Oireachtas Joint and Select Committees

Thursday, 9 November 2023

Public Accounts Committee

Appropriation Accounts 2022
Vote 29 - Environment, Climate and Communications
Financial Statements 2022: Sustainability Energy Authority of Ireland
2022 Report of the Comptroller and Auditor General
Chapter 8: Performance of Certain Residential Retrofit Schemes

9:30 am

Ms Oonagh Buckley:

It is an extremely good question. I should say that on solar in schools, it has been a slower roll-out than we intended. However, we are getting there and we do have agreement in that space now so we will be starting the solar school roll-out in conjunction with the Department of Education very soon. We are very pleased that is going to happen and it will be announced shortly.

Where we have a challenge is to get people to focus on the climate change changes they need to do alongside the other demands and pressures they have. A good example of that would be asking the Department of Education school building programme to look not just at the extra classrooms it needs, and no doubt the committee has been asking it for that separately because of all the needs and special needs and all of that, and yet at the same time the need to retrofit its buildings. It is a challenge of capacity within the organisations and within the building sector. Part of how we manage to try to drive that is to ensure there is clear ministerial responsibility for emissions ceilings, in order that people understand that they actually own the problem and are going to have to deliver on the problem.

We have some very good partners. The problem now is not convincing people; it is getting people to prioritise in the sense that they have their own priorities, which no doubt the Deputy has in this committee, and asking them why they are not doing those other things, if you know what I mean.

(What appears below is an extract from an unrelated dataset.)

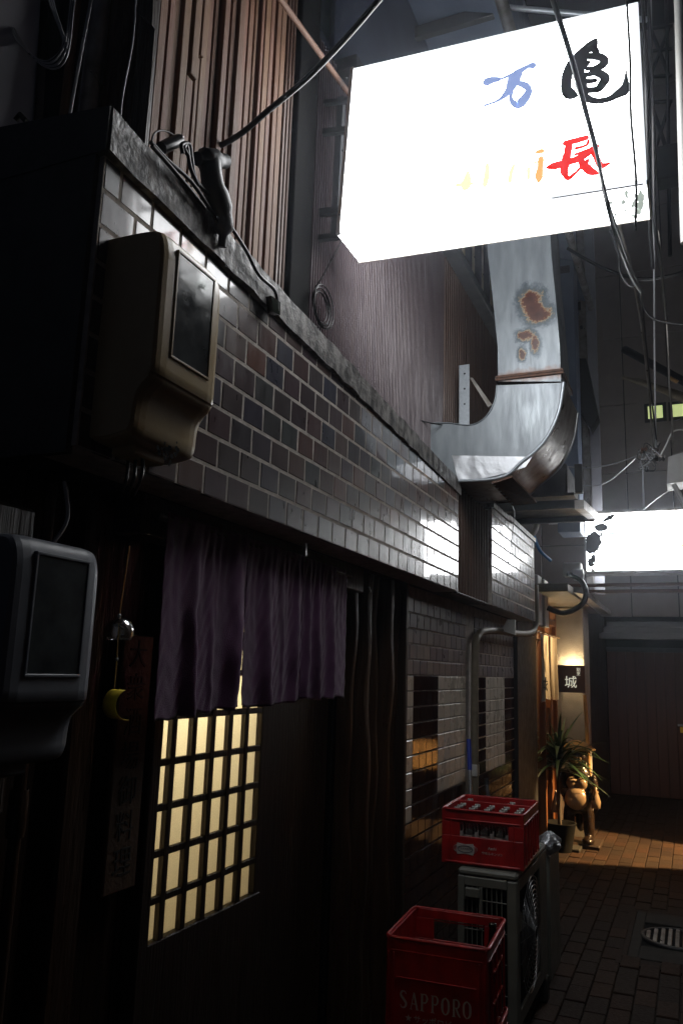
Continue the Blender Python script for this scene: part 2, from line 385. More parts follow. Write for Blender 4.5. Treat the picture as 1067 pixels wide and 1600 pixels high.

The other place we need to go to is to make sure we have clarity around lines of capital funding. The NDP as it currently stands, does not. It includes a huge funding stream for the SEAI schemes and a huge amount for funding for national broadband. There is less clarity, however, around funding for those public sector retrofits we are talking about, which the school scheme would come under. We have been working very closely with our colleagues at the Department of Public Expenditure, National Development Plan Delivery and Reform. The Deputy will note that the Minister secured Government approval, as part of the setting aside of additional Exchequer returns, for a scheme that will start from 2026 onwards for major public investment and for climate and nature also. It very specifically has a climate and nature element to it.

Our task now is to be shovel ready when that scheme starts to roll through. It is to get projects up to the point where they are doing that for the sorts of things we are talking about, such as the pathfinder scheme I mentioned, which is looking for additional funding from the EU to be matched, hopefully, by funding in Ireland and all that. Essentially, our challenge is to make sure people know there is a steady stream of funding that will be coming through so if they walk up to the door, they will get through it and can start the projects. The challenge is to deliver on that.